Yesterday the cycling world lost a young and incredibly talented individual when Wouter Weylandt succumbed to the injuries he sustained during a tragic accident in the Giro d'Italia. I caught a brief glimpse of one of the images from the scene when I was watching the recap and its was just one of those moments where your heart sinks, your eyes water, and a lump swells in your throat.
I think that watching today's footage from today's stage of mourning at the Giro was even more difficult. In the rare display of respect and solemnity that occurs when a rider is lost in a tour, the stage started quietly and there was no racing as each of the tour's teams took turns leading the peleton through the stage. In the final kilometres towards the finish the members of the Trek Leopard team were summoned to cross the line at the front with Weylandt's close friend Tyler Farrar from Garmin-Cervelo. Arm in arm the eight men crossed the finish line, many in tears for the friend and team mate that they had lost.
Today the Trek Leopard team, as well as Farrar, all announced that they would withdraw from the race. Talking to some other cyclists several of them mentioned that they would have hoped to see Farrar, as well as Leopard continue the race and fight for a stage win in tribute to Weylandt. I honestly would have hoped to see that sort of a poetic triumph as well, I think any other athlete would have hope the same. Its because in them we would like to see what we hope that we would do ourselves. We would all love the strength and courage to look grief and loss in the eye and win one for those we've lost.
The truth of the matter is that no one knows how they'll react to the loss of a best friend or team mate. Its only human that facing loss the last thing we may want to do is ride, or run, or work. But once we get past that stage of emotion, what we can do as athletes and individuals to honour the memory of those we've lost, is give the people and the activities we love nothing less than our best.

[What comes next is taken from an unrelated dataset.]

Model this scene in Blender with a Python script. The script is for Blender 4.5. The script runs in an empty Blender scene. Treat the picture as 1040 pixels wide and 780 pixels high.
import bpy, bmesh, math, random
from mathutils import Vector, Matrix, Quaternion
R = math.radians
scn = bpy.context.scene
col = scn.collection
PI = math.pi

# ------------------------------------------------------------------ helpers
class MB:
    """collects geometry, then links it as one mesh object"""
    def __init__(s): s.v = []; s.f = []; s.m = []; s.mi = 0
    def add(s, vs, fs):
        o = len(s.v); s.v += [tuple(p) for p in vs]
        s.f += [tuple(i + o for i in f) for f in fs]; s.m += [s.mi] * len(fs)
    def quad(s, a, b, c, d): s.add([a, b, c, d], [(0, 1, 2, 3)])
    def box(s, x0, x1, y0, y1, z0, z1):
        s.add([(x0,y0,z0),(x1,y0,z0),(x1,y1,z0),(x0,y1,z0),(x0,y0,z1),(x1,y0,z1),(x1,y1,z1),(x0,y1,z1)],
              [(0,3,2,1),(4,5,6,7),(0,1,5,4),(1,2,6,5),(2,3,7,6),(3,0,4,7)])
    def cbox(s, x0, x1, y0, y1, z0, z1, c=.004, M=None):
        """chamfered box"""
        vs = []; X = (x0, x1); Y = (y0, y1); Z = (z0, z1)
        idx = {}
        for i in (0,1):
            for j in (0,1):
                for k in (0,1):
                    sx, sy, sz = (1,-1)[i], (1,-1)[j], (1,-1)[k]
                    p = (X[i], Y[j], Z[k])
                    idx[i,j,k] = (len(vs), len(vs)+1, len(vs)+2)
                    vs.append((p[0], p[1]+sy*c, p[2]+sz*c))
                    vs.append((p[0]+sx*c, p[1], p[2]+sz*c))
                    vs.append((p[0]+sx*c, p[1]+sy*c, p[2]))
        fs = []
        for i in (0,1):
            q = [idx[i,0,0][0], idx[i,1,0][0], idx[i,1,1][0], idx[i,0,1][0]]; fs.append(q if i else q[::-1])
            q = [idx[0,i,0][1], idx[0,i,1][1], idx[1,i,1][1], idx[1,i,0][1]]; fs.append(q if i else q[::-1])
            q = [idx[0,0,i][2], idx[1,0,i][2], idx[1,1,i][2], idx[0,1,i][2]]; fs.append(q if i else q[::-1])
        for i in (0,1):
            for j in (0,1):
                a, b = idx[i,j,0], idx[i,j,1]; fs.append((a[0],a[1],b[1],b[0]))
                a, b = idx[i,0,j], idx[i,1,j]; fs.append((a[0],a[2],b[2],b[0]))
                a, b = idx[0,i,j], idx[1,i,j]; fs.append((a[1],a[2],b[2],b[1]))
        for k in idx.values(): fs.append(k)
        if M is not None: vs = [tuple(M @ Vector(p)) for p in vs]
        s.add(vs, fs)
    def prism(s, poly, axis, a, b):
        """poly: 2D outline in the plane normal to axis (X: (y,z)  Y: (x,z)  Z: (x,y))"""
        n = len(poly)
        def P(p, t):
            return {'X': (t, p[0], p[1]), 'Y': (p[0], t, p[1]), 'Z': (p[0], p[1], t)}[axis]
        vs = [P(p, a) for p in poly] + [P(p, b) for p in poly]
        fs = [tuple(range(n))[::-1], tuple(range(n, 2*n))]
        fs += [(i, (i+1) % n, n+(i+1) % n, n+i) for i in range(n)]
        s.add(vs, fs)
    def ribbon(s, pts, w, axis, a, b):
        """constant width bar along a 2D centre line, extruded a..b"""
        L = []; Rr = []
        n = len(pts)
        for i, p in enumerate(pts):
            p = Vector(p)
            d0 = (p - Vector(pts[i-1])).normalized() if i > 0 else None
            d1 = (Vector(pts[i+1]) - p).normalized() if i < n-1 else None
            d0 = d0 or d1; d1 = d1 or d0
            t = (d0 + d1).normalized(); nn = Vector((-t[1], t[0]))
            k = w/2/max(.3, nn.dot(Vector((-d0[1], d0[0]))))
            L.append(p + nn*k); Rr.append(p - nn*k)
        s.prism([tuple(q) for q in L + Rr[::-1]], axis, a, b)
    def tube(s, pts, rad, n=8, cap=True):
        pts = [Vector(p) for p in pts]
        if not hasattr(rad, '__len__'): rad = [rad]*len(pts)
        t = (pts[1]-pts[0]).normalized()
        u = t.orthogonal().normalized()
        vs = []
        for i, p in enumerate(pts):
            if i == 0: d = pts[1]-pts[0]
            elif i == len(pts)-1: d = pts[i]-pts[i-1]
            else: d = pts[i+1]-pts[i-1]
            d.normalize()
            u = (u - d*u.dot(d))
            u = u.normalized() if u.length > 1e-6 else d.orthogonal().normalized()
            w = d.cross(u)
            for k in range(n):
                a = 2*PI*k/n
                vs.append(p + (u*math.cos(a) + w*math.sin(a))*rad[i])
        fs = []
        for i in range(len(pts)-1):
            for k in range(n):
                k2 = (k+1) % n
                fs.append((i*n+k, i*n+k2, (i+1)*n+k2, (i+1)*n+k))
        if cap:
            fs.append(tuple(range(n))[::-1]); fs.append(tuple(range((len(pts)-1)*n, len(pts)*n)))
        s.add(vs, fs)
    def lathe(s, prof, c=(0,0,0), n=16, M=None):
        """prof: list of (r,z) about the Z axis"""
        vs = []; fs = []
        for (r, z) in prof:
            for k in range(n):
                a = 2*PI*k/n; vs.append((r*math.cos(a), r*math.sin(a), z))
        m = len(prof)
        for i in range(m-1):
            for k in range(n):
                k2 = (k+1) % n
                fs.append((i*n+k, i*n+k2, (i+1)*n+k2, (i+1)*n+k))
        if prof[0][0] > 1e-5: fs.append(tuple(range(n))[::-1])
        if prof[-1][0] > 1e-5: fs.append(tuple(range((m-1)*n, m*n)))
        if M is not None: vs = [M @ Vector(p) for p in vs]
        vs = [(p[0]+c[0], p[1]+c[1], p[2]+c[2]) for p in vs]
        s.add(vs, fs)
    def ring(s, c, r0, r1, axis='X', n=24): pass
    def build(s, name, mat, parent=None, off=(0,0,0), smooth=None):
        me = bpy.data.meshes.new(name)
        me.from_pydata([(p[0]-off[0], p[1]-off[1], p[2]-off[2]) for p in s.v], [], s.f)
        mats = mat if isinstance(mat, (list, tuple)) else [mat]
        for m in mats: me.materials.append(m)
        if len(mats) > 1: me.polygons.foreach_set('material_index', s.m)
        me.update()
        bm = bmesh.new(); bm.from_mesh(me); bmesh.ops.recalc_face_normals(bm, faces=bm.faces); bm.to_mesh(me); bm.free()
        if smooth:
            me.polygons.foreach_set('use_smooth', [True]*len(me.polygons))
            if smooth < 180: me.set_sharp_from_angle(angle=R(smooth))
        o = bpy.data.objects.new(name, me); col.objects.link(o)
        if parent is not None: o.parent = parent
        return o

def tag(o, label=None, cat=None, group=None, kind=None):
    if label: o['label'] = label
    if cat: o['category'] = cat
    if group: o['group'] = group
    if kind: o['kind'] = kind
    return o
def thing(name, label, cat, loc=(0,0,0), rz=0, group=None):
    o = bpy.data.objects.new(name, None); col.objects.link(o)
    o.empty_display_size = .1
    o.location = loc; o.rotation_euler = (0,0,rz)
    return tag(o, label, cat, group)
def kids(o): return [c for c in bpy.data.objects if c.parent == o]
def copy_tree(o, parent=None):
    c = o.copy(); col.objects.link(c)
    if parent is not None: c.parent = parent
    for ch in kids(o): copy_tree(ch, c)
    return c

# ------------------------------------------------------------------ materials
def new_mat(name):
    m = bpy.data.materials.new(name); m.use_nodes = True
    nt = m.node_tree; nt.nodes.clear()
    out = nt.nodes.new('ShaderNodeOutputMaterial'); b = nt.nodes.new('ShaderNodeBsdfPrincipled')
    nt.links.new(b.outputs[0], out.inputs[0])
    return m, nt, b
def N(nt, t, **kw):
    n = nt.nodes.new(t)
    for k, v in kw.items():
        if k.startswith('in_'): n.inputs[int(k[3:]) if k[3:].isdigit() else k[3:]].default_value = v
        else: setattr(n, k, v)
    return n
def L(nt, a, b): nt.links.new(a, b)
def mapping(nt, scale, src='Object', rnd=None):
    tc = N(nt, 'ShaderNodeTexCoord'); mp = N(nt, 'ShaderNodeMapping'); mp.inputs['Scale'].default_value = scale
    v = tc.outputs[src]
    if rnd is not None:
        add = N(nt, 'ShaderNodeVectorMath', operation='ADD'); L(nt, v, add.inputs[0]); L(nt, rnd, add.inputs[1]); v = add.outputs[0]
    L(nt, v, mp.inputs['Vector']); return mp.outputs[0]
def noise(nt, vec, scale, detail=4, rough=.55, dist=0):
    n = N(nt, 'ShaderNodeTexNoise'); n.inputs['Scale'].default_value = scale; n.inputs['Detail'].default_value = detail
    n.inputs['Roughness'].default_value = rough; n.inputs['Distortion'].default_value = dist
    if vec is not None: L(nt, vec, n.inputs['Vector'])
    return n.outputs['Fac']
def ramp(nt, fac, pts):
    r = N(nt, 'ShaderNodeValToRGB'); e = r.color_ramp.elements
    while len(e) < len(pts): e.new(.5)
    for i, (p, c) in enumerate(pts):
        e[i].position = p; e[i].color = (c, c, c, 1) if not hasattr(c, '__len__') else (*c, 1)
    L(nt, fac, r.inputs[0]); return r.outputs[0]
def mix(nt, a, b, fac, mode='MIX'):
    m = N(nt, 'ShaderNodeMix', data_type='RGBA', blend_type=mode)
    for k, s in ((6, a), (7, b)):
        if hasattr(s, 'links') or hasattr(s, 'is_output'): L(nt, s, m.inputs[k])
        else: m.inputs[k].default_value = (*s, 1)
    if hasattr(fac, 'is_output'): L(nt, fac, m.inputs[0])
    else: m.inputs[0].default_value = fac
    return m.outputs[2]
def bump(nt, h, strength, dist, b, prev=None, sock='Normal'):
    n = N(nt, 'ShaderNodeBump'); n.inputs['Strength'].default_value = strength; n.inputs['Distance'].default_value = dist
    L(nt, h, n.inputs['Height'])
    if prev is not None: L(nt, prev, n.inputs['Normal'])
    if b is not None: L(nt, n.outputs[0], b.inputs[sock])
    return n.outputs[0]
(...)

Tragedies like this one serve as a sombre reminder of the value of life. I don't advocate sayings like "live every day like its your last", its hopelessly irresponsible, and if we all adhered to that advice there would be credit defaults and unplanned pregnancies galore. But in sport I find a moment in every day to give something the best of me and I think we can all find a nobility in that which honours those whose time has come to pass.